**** MATERIAL PROVIDED ****

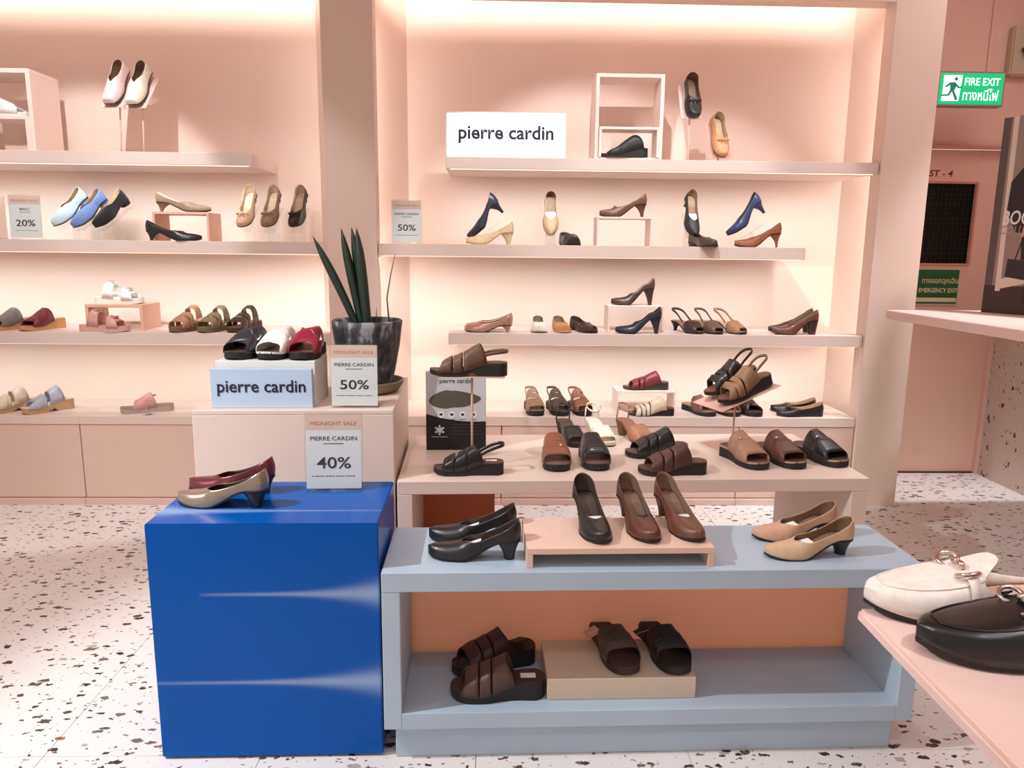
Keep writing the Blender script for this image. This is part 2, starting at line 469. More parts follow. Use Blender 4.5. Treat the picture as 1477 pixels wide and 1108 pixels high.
def heel_part(L, hh, kind, wfun, zs, m, parent):
    spec = {'kitten': (0.0075, 0.008, 0.085, 2.2), 'stiletto': (0.0050, 0.006, 0.075, 2.4), 'block': (0.017, 0.018, 0.115, 1.1),
            'cone': (0.010, 0.011, 0.095, 1.6), 'low': (0.024, 0.024, 0.120, 0.7), 'flare': (0.0135, 0.015, 0.120, 1.7)}[kind]
    tx, ty, uc, p = spec
    vs, fs = [], []
    n, K = 16, 9
    u_end = 0.26
    for i in range(K):
        t = i / (K - 1)
        g = (1 - t) ** p
        for k in range(n):
            a = 2 * PI * k / n
            # top ring follows the seat outline
            ut = 0.132 - 0.13 * math.cos(a)
            yt = wfun(min(max(ut, 0.001), u_end)) * 1.0 * (1 if math.sin(a) >= 0 else -1) if abs(math.sin(a)) > 1e-6 else 0
            yt *= min(1.0, abs(math.sin(a)) * 1.5 + 0.0) if ut > 0.13 else 1.0
            xt = (ut - 0.5) * L
            xb = (uc - 0.5) * L - tx * math.cos(a) * 1.0
            yb = ty * math.sin(a)
            zt = zs(min(ut, u_end)) + 0.001
            vs.append((xb + (xt - xb) * g, yb + (yt - yb) * g, zt * (1 - t)))
    for i in range(K - 1):
        for k in range(n):
            k2 = (k + 1) % n
            fs.append((i * n + k, (i + 1) * n + k, (i + 1) * n + k2, i * n + k2))
    fs.append(tuple((K - 1) * n + k for k in range(n))[::-1]); fs.append(tuple(range(n)))
    return mesh_obj('heel', vs, fs, m, parent, True)

def solid(o, th, off=-1.0, mo=0, smooth_level=0):
    s = o.modifiers.new('thickness', 'SOLIDIFY'); s.thickness = th; s.offset = off; s.material_offset = mo; s.use_rim = True
    if mo: s.material_offset_rim = 0
    return o

def pump(name='pump', L=0.235, hh=0.06, W=0.074, toe='point', heel='kitten', throat=0.70, vee=2.2, up=None, lining=None, sole=None,
         heelm=None, bow=None, paper=None, back=0.052, side=0.036, dome=0.040, tip=0.019, plat=0.0, collar=None, strap=None, wedge=False, tongue=0.0):
    """closed court shoe, ballet flat or loafer: toe to +X, base at z = 0"""
    root = empty(name)
    wf = lambda u: half_width(u, W, toe)
    zs = lambda u: plat + hh * (1 - sstep(0.17, 0.64, u)) + (0.010 * ((u - 0.72) / 0.28) ** 2 if u > 0.72 else 0)
    sole = sole or rubber((30, 26, 26)); lining = lining or leather((196, 168, 140), 0.6)
    D = lambda u: cr(((0.0, 0.085), (0.25, 0.078), (0.5, 0.062), (throat, dome + 0.004), (0.86, dome * 0.82), (0.95, (tip + dome * 0.8) / 2), (1.0, tip)), u)
    z_thr, z_back = zs(throat) + dome * 0.95, zs(0.0) + back
    def ht(u):
        t = min(1.0, u / throat)
        zt_ = z_back + (z_thr - z_back) * t - 0.011 * math.sin(PI * t ** 0.9) * (0.036 / max(side, 0.03))
        return max(0.020, zt_ - zs(u))
    n, K = 34, 9
    us = sorted(usamp(n - 6) + [throat - 0.10, throat - 0.06, throat - 0.035, throat - 0.015, throat - 0.005, throat])
    n = len(us)
    vs, fs = [], []
    for s in (1, -1):
        base = len(vs)
        for u in us:
            d, h = D(u), ht(u)
            a0 = math.asin(min(0.98, h / d))
            bl = max(0.0, min(1.0, 1 - (throat - u) / 0.22)) if u < throat else 1.0
            at = a0 + (PI / 2 - a0) * (bl ** (vee * 1.6))
            w = wf(u) * 1.02
            tg = tongue * max(0.0, 1 - abs(u - throat) / 0.05)
            for k in range(K):
                a = at * k / (K - 1)
                y = w * math.cos(a) ** 0.75 if a < PI / 2 - 1e-6 else 0.0
                z = zs(u) + 0.002 + d * math.sin(a) ** 0.9 + tg * (k / (K - 1)) ** 3
                tt = k / (K - 1); x = (u - 0.5) * L + (max(0.0, 1 - u / 0.30) ** 1.5) * (-0.004 * math.sin(PI * min(1.0, tt * 1.1)) + 0.005 * tt)
                vs.append((x, s * y, z))
        for i in range(n - 1):
            for k in range(K - 1):
                q = (base + i * K + k, base + i * K + k + 1, base + (i + 1) * K + k + 1, base + (i + 1) * K + k)
                fs.append(q if s < 0 else q[::-1])
    fs = fix_normals(vs, fs, lambda x: zs(x / L + 0.5) + 0.01)
    u_ = mesh_obj('upper', vs, fs, [up, lining], root, True)
    bm = bmesh.new(); bm.from_mesh(u_.data); bmesh.ops.remove_doubles(bm, verts=bm.verts[:], dist=0.0002); bm.to_mesh(u_.data); bm.free()
    solid(u_, 0.0016, -1.0, 1)
    slab('insole', L, lambda u: wf(u) * 0.9, lambda u: zs(u) + 0.005, lambda u: zs(u) + 0.002, lining, root, 20, 0.02, 0.97)
    if wedge:
        slab('sole', L, wf, lambda u: zs(u) + 0.0035, lambda u: max(0.0, plat * 0 + (0.008 * ((u - 0.75) / 0.25) ** 2 if u > 0.75 else 0)), sole, root, 24, 0, 1, 0.0015)
    else:
        slab('sole', L, wf, lambda u: zs(u) + 0.0035, lambda u: max(0.0, zs(u) - 0.0015 - plat), sole, root, 26, 0, 1, 0.0012)
        if heel and hh > 0.004: heel_part(L, hh, heel, wf, zs, heelm or up, root)
    if bow:
        x = (throat - 0.5) * L + 0.012; z = zs(throat) + dome + 0.006
        kn = box('bow_knot', x - 0.005, x + 0.005, -0.005, 0.005, z - 0.004, z + 0.006, bow, root, 0.0015)
        for s in (1, -1):
            under(tube('bow_loop', [(x, 0, z)] + [(x + 0.004 * math.sin(a), s * (0.004 + 0.013 * (1 - math.cos(a)) / 1.0), z - 0.001 + 0.008 * math.sin(a)) for a in (0.6, 1.4, 2.4, 3.4, 4.4, 5.4)] + [(x, 0, z)], 0.0036, bow, root, 6), kn)
            under(tube('bow_tail', [(x, 0, z), (x + 0.008, s * 0.006, z - 0.002), (x + 0.018, s * 0.012, z - 0.008)], 0.0026, bow, root, 6), kn)
    if strap:
        x = (throat - 0.5) * L
        vs = []; fs = []
        for i in range(11):
            a = PI * i / 10
            for dx in (-0.007, 0.007):
                vs.append((x + 0.016 + dx, W / 2 * 1.03 * (1 if math.cos(a) > 0 else -1) * abs(math.cos(a)) ** 0.8, zs(throat) + 0.008 + (dome) * math.sin(a) ** 0.9))
        fs = [(2 * i, 2 * i + 1, 2 * i + 3, 2 * i + 2) for i in range(10)]
        solid(mesh_obj('saddle_strap', vs, fs, strap, root, True), 0.002, 0)
    if paper:
        u0, u1 = throat - 0.21, throat + 0.02
        vs = []
        for u in (u0, (u0 + u1) / 2, u1):
            for s in (-1, 1): vs.append(((u - 0.5) * L, s * wf(u) * 0.80, zs(u) + 0.020 + 0.010 * (u - u0) / (u1 - u0)))
        solid(mesh_obj('paper_insert', vs, [(0, 2, 3, 1), (2, 4, 5, 3)], WHITEP if paper is True else paper, root), 0.0006, 0)
    return root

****

◆ DIRECTION ◆
Print each line of the material above exactly, with the pictures removed from your copy.

◆ SOLUTION BELOW ◆
Keep writing the Blender script for this image. This is part 2, starting at line 469. More parts follow. Use Blender 4.5. Treat the picture as 1477 pixels wide and 1108 pixels high.
def heel_part(L, hh, kind, wfun, zs, m, parent):
    spec = {'kitten': (0.0075, 0.008, 0.085, 2.2), 'stiletto': (0.0050, 0.006, 0.075, 2.4), 'block': (0.017, 0.018, 0.115, 1.1),
            'cone': (0.010, 0.011, 0.095, 1.6), 'low': (0.024, 0.024, 0.120, 0.7), 'flare': (0.0135, 0.015, 0.120, 1.7)}[kind]
    tx, ty, uc, p = spec
    vs, fs = [], []
    n, K = 16, 9
    u_end = 0.26
    for i in range(K):
        t = i / (K - 1)
        g = (1 - t) ** p
        for k in range(n):
            a = 2 * PI * k / n
            # top ring follows the seat outline
            ut = 0.132 - 0.13 * math.cos(a)
            yt = wfun(min(max(ut, 0.001), u_end)) * 1.0 * (1 if math.sin(a) >= 0 else -1) if abs(math.sin(a)) > 1e-6 else 0
            yt *= min(1.0, abs(math.sin(a)) * 1.5 + 0.0) if ut > 0.13 else 1.0
            xt = (ut - 0.5) * L
            xb = (uc - 0.5) * L - tx * math.cos(a) * 1.0
            yb = ty * math.sin(a)
            zt = zs(min(ut, u_end)) + 0.001
            vs.append((xb + (xt - xb) * g, yb + (yt - yb) * g, zt * (1 - t)))
    for i in range(K - 1):
        for k in range(n):
            k2 = (k + 1) % n
            fs.append((i * n + k, (i + 1) * n + k, (i + 1) * n + k2, i * n + k2))
    fs.append(tuple((K - 1) * n + k for k in range(n))[::-1]); fs.append(tuple(range(n)))
    return mesh_obj('heel', vs, fs, m, parent, True)

def solid(o, th, off=-1.0, mo=0, smooth_level=0):
    s = o.modifiers.new('thickness', 'SOLIDIFY'); s.thickness = th; s.offset = off; s.material_offset = mo; s.use_rim = True
    if mo: s.material_offset_rim = 0
    return o

def pump(name='pump', L=0.235, hh=0.06, W=0.074, toe='point', heel='kitten', throat=0.70, vee=2.2, up=None, lining=None, sole=None,
         heelm=None, bow=None, paper=None, back=0.052, side=0.036, dome=0.040, tip=0.019, plat=0.0, collar=None, strap=None, wedge=False, tongue=0.0):
    """closed court shoe, ballet flat or loafer: toe to +X, base at z = 0"""
    root = empty(name)
    wf = lambda u: half_width(u, W, toe)
    zs = lambda u: plat + hh * (1 - sstep(0.17, 0.64, u)) + (0.010 * ((u - 0.72) / 0.28) ** 2 if u > 0.72 else 0)
    sole = sole or rubber((30, 26, 26)); lining = lining or leather((196, 168, 140), 0.6)
    D = lambda u: cr(((0.0, 0.085), (0.25, 0.078), (0.5, 0.062), (throat, dome + 0.004), (0.86, dome * 0.82), (0.95, (tip + dome * 0.8) / 2), (1.0, tip)), u)
    z_thr, z_back = zs(throat) + dome * 0.95, zs(0.0) + back
    def ht(u):
        t = min(1.0, u / throat)
        zt_ = z_back + (z_thr - z_back) * t - 0.011 * math.sin(PI * t ** 0.9) * (0.036 / max(side, 0.03))
        return max(0.020, zt_ - zs(u))
    n, K = 34, 9
    us = sorted(usamp(n - 6) + [throat - 0.10, throat - 0.06, throat - 0.035, throat - 0.015, throat - 0.005, throat])
    n = len(us)
    vs, fs = [], []
    for s in (1, -1):
        base = len(vs)
        for u in us:
            d, h = D(u), ht(u)
            a0 = math.asin(min(0.98, h / d))
            bl = max(0.0, min(1.0, 1 - (throat - u) / 0.22)) if u < throat else 1.0
            at = a0 + (PI / 2 - a0) * (bl ** (vee * 1.6))
            w = wf(u) * 1.02
            tg = tongue * max(0.0, 1 - abs(u - throat) / 0.05)
            for k in range(K):
                a = at * k / (K - 1)
                y = w * math.cos(a) ** 0.75 if a < PI / 2 - 1e-6 else 0.0
                z = zs(u) + 0.002 + d * math.sin(a) ** 0.9 + tg * (k / (K - 1)) ** 3
                tt = k / (K - 1); x = (u - 0.5) * L + (max(0.0, 1 - u / 0.30) ** 1.5) * (-0.004 * math.sin(PI * min(1.0, tt * 1.1)) + 0.005 * tt)
                vs.append((x, s * y, z))
        for i in range(n - 1):
            for k in range(K - 1):
                q = (base + i * K + k, base + i * K + k + 1, base + (i + 1) * K + k + 1, base + (i + 1) * K + k)
                fs.append(q if s < 0 else q[::-1])
    fs = fix_normals(vs, fs, lambda x: zs(x / L + 0.5) + 0.01)
    u_ = mesh_obj('upper', vs, fs, [up, lining], root, True)
    bm = bmesh.new(); bm.from_mesh(u_.data); bmesh.ops.remove_doubles(bm, verts=bm.verts[:], dist=0.0002); bm.to_mesh(u_.data); bm.free()
    solid(u_, 0.0016, -1.0, 1)
    slab('insole', L, lambda u: wf(u) * 0.9, lambda u: zs(u) + 0.005, lambda u: zs(u) + 0.002, lining, root, 20, 0.02, 0.97)
    if wedge:
        slab('sole', L, wf, lambda u: zs(u) + 0.0035, lambda u: max(0.0, plat * 0 + (0.008 * ((u - 0.75) / 0.25) ** 2 if u > 0.75 else 0)), sole, root, 24, 0, 1, 0.0015)
    else:
        slab('sole', L, wf, lambda u: zs(u) + 0.0035, lambda u: max(0.0, zs(u) - 0.0015 - plat), sole, root, 26, 0, 1, 0.0012)
        if heel and hh > 0.004: heel_part(L, hh, heel, wf, zs, heelm or up, root)
    if bow:
        x = (throat - 0.5) * L + 0.012; z = zs(throat) + dome + 0.006
        kn = box('bow_knot', x - 0.005, x + 0.005, -0.005, 0.005, z - 0.004, z + 0.006, bow, root, 0.0015)
        for s in (1, -1):
            under(tube('bow_loop', [(x, 0, z)] + [(x + 0.004 * math.sin(a), s * (0.004 + 0.013 * (1 - math.cos(a)) / 1.0), z - 0.001 + 0.008 * math.sin(a)) for a in (0.6, 1.4, 2.4, 3.4, 4.4, 5.4)] + [(x, 0, z)], 0.0036, bow, root, 6), kn)
            under(tube('bow_tail', [(x, 0, z), (x + 0.008, s * 0.006, z - 0.002), (x + 0.018, s * 0.012, z - 0.008)], 0.0026, bow, root, 6), kn)
    if strap:
        x = (throat - 0.5) * L
        vs = []; fs = []
        for i in range(11):
            a = PI * i / 10
            for dx in (-0.007, 0.007):
                vs.append((x + 0.016 + dx, W / 2 * 1.03 * (1 if math.cos(a) > 0 else -1) * abs(math.cos(a)) ** 0.8, zs(throat) + 0.008 + (dome) * math.sin(a) ** 0.9))
        fs = [(2 * i, 2 * i + 1, 2 * i + 3, 2 * i + 2) for i in range(10)]
        solid(mesh_obj('saddle_strap', vs, fs, strap, root, True), 0.002, 0)
    if paper:
        u0, u1 = throat - 0.21, throat + 0.02
        vs = []
        for u in (u0, (u0 + u1) / 2, u1):
            for s in (-1, 1): vs.append(((u - 0.5) * L, s * wf(u) * 0.80, zs(u) + 0.020 + 0.010 * (u - u0) / (u1 - u0)))
        solid(mesh_obj('paper_insert', vs, [(0, 2, 3, 1), (2, 4, 5, 3)], WHITEP if paper is True else paper, root), 0.0006, 0)
    return root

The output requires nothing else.